Ada cerita yang ingin kubagikan. Tapi cerita ini bukan dongeng, melainkan cerita dari hasil pengamatanku sejauh ini. Cerita ini tentang salah satu sifat kita manusia, yang kadang egoisnya keterlaluan. Tokoh di sini adalah aku sendiri.
Pernah tidak kamu janji dengan siapapun? Aku sering. Janji dalam pekerjaan, aku berusaha tepat waktu untuk datang dan hadir pada pertemuan karena aku pikir penting. Janji dengan teman, aku berusaha juga untuk hadir tepat waktu. Pernah mengingkari sesekali, misalnya hanya karena perubahan mood-ku sendiri. Aku berdalih, "ah, yang penting kebahagiaanku sendiri dulu, baru orang lain". Pembelaan terhadap diri sendiri.
Benar, kebahagiaanku penting. Tapi di sisi lain, aku mengesampingkan temanku yang sudah meluangkan waktunya untuk bertemu denganku. Lalu, aku ditampar oleh karma. Suatu ketika, aku sudah membayangkan akan datang ke pertemuan dengan teman dan makan makanan kesukaan. Lalu tiba-tiba, pagi harinya, aku mendapat kabar ada hal yang lebih penting sehingga temanku tidak bisa menemuiku. Kecewa iya, tapi aku mencoba memahami dan sadar, "mungkin ini yang dirasakan oleh orang lain ketika aku semena-mena membatalkan janji dengan alasan yang dibuat-buat hanya kadang karena mood-ku berubah".
Di lain waktu, aku sudah janjian dengan Ibu yang biasa ke rumah untuk memjiat bahuku yang tegang. Hari itu karena fokus bekerja, aku lupa bahwa jam 19.00 aku sudah janjian dengan si Ibu tukang pijat. Saat sore hari, aku diajak kakakku untuk makan ke luar, aku langsung menyetujuinya. Sekitar pukul 18.00, aku pun mandi. Di saat itu, aku baru ingat bila sudah membuat janji lain sebelumnya. Bergegas, aku pun langsung menghubungi ibu tukang pijat yang rupanya tidak membuka handphone-nya dan langsung menuju rumahku setelah selesai di tempat lain.
"Bu, kita ngurutnya 30 menit cukup? Aku jam 19.30 sudah ada janji dan mau keluar. Tadi sempat hubungi Ibu via chat untuk ubah waktu urutnya jadi besok saja," ujarku saat mendapati si Ibu rupanya sudah berada di depa pintu rumah. Ibu tersebut menyanggupinya dan syukurlah ia selesai tepat waktu sehingga aku bisa makan di luar. Dalam hati, aku yang merasa bersalah.
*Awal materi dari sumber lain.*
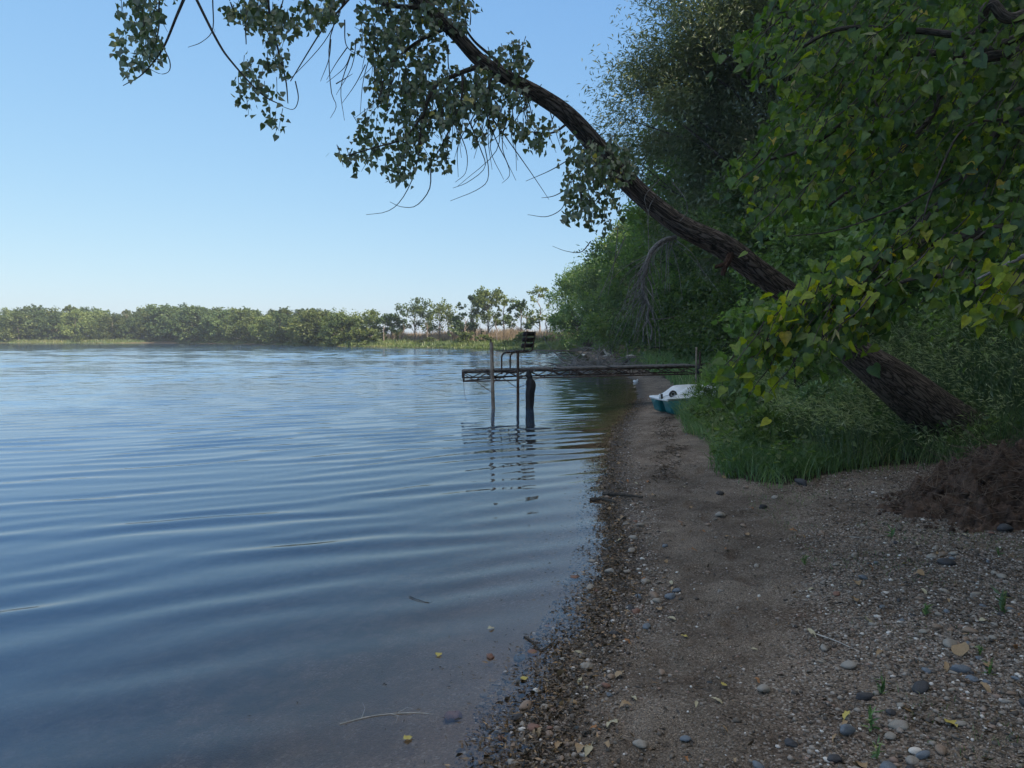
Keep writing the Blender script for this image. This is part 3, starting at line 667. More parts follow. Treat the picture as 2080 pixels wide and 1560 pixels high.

Dari dua cerita di atas, aku belajar. Kadang kita cukup egois tidak menghargai orang lain karena merasa kita benar, atau kadang kita seenaknya membatalkan janji pertemuan karena merasa di zaman komunikasi yang mudah seperti sekarang. Kadang kita merasa orang lain akan mudah paham dengan keadaan kita tanpa kita peduli dengan keadaan atau perasaannya, padahal tidak selalu demikian. Kita pun kadang lupa bahwa menepati janji adalah tanggung jawab kita juga. Memang, ada hal diluar kendali yang bisa membuat kita membatalkan janji. Akan tetapi, kita juga jangan terlalu egois membatalkan janji hanya karena masalah sepele. Kita tidak pernah tahu, orang yang berusaha menepati janji untuk bertemu dengan kita, misalnya, sudah menolak untuk bertemu siapa, menyiapkan apa, dan lain sebagainya.
Kadang kita merasa orang lain akan mudah paham dengan keadaan kita tanpa kita peduli dengan keadaan atau perasaannya, padahal tidak selalu demikian.
Kita boleh memikirkan dan mengutamakan diri sendiri. Namun, ini bukan alasan yang tepat untuk ingkar dengan sebuah janji pertemuan. Jika kita tidak mampu menepati janji, memberi jawaban 'tidak' di awal akan lebih baik daripada memberikan harapan palsu. Dari sini aku memahami, menepati janji adalah salah satu sikap yang bisa menentukan apakah kita memiliki sifat yang bisa memegang komitmen atau tidak.
Jika kita tidak mampu menepati janji, memberi jawaban 'tidak' di awal akan lebih baik daripada memberikan harapan palsu.